El nacimiento de Samuel es, pues, experiencia de alegría y ocasión de acción de gracias. El primer libro de Samuel refiere un himno, llamado el Magnificat de Ana, que parece anticipar el de María: «Mi corazón exulta en el Señor, mi poder se exalta por Dios...» (1Sam 2,1).
La gracia de la maternidad, que Dios concede a Ana por su oración incesante, suscita en ella nueva generosidad. La consagración de Samuel es la respuesta agradecida de una madre que, viendo en su hijo el fruto de la misericordia divina, devuelve el don, confiando ese hijo tan deseado al Señor.
6. En el relato de las maternidades extraordinarias que hemos recordado, es fácil descubrir el puesto importante que la Biblia asigna a las madres en la misión de los hijos. En el caso de Samuel, Ana desempeña un papel trascendental con su decisión de entregarlo al Señor. Una función igualmente decisiva desempeña otra madre, Rebeca, que procura la herencia a Jacob (ver Gén 27). En esa intervención materna, que describe la Biblia, se puede leer el signo de una elección como instrumento del designio soberano de Dios. Es él quien elige al hijo más joven, Jacob, como destinatario de la bendición y de la herencia paterna y, por tanto, como pastor y guía de su pueblo. Es él quien, con decisión gratuita y sabia, establece y gobierna el destino de todo hombre (ver Sab 10,10-12).
El mensaje de la Biblia sobre la maternidad muestra aspectos importantes y siempre actuales. En efecto, destaca su dimensión de gratuidad, que se manifiesta, sobre todo, en el caso de las estériles; la particular alianza de Dios con la mujer; y el vínculo especial entre el destino de la madre y el del hijo.

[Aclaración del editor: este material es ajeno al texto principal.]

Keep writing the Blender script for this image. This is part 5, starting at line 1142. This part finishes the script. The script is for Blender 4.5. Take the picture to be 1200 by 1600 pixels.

Al mismo tiempo, la intervención de Dios que, en momentos importantes de la historia de su pueblo, hace fecundas a algunas mujeres estériles, prepara la fe en la intervención de Dios que, en la plenitud de los tiempos, hará fecunda a una Virgen para la Encarnación de su Hijo.
Juan Pablo II
Audiencia General del miércoles 6 de marzo de 1996.